Explained: What is corporate finance and what is its role in a business?

Explained: What is corporate finance and what is its role in a business?

Explained: What is corporate finance and what is its role in a business?

The corporate finance department in a company handles all the financials and investment decisions and is primarily focused on maximising shareholder value through long-term and short-term financial planning and implementation of various strategies.

Three primary functions 

The department governs and oversees the firm’s financial activities and capital investment decisions, which includes if the company should pursue a particular investment; pay for the investment through equity, debt or a hybrid of both; and whether the shareholders receive any dividends.

Apart from the said responsibilities, the corporate finance department also handles the current assets, liabilities and inventory control.

Firstly, a capital investment may be the most important task of the corporate finance department of a company and is primarily concerned with capital budgeting. Capital budgeting helps the department identify capital expenditures, future cash flow estimates from proposed projects, and compares the planned investments with potential projects and decides which ones to include.

However, the department may have to suffer severe implications if errors are made in capital investment. For example, poor capital budgeting may either result in excessive investing or under-funded investment. This can cause severe losses to the company because of increased financing costs or having inadequate funds to run the operating capacity.

Secondly, the department is also responsible for raising funds through debt, equity or both. It may borrow from a commercial bank or other financial intermediaries or may raise funds by issuing debt securities in the capital markets through investment banks. Capital financing provides the necessary funds for capital investment in a company.

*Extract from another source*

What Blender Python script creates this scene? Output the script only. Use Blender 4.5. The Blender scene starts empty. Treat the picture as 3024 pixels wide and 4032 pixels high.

For example, if a company wishes to raise long-term funds for business expansions, it may choose to sell stocks to equity investors.

Balancing act 

Corporate financing is nothing but a balancing act where one has to determine the weights between debt and equity. A rise in debt increases the default risk while relying too much on equity can dilute the earnings and value for early investors.

Thirdly, the corporate finance department also has additional responsibility for having enough short-term financial management where the goal is to ensure that there is enough liquidity or funds to run the day-to-day operations of the company.

Short-term financial management exclusively concerns the working capital or operating cash flows. A firm must be able to meet all its cash liability when it is due and have enough current assets that can be cash-ready which can help with the company’s operations. It may also involve getting additional credit lines or issuing commercial papers as liquidity back-ups.